It does not necessarily do anything to lessen social divides.^36 But friendship can
also form a kind of moral community, whose power should not be underestimated
in its reaching across.
Then, as a final site, I want to point to the outpouring of various kinds of
practical affective politics. I have reviewed these elsewhere (see Thrift 200 4 b), so
I will only briefly reprise them here. What is important to note is the increasing
range of performative methods that are now going to make up the practices of
politics, many of which involve the explicit mobilization of affect. These methods
are often precisely involved in the stimulus of kindness and compassion and range
from various kinds of work on the body (including manifold trainings, new means
of showing awareness, various forms of pedagogic and co-operative psychology,
and so on) to attempts to use urban space in ways that will produce new under-
standings of the moment (as in various kinds of performance art, psychogeography,
and other forms of spatial play).

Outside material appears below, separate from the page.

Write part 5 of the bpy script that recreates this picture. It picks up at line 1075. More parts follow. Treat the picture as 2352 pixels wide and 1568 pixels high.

In every case, the intention is to engineer intention
and increase capability by constructing automatic reactions to situations which can
carry a little more potential, a little more ‘lean-in’, a little more commitment.
To summarize, in this chapter I have wanted to see cities as oceans of hurt
resulting from the undertow of the small battles of everyday life but also as
reservoirs of hope resulting from a generalized desire for a better future. My
intention has been to consider the darker sides of cities by concentrating on the
subject of misanthropy but equally to balance this picture up by injecting a wash
of kindness. My intention has therefore been to approach, or more accurately sidle
up to, the subject of moral progress but to discuss this issue in a much less grand
way than is normally found in the literature.
In alighting on the difficulties of making moral progress I am not, of course,
giving up all hope of such progress. Rather I have wanted to approach the subject
by considering qualities like kindness and compassion which are far from the
unstinting love for others that is often envisaged as the ultimate measure of such
progress. Put very simply, I want to conceive of kindness and compassion as
elements of urban life we would want to nurture and encourage, against a back-
ground that often seems to militate against them. I want, in other words, to argue
that in an agonistic city, where agreement is thin on the ground, a little more
kindness may be what we should hope for and what we can get, whereas love is a
bridge too far.^37
As a parting thought, over the years, cities have been routinely lauded or deplored
for the feelings they induce. Some cities have come to be regarded as generous or
friendly. Others are regarded as hard-edged and hyper-competitive. Wouldn’t it
be interesting if, in the future, city spaces were increasingly pulled out of the
mass on criteria such as some of the ones I have just mentioned? These spaces
would become known in new sensory registers, through haptic maps of affective
localities (Bruno 2002), and not least as geographies of kindness and compassion,
geographies that might then leak out into the wider world.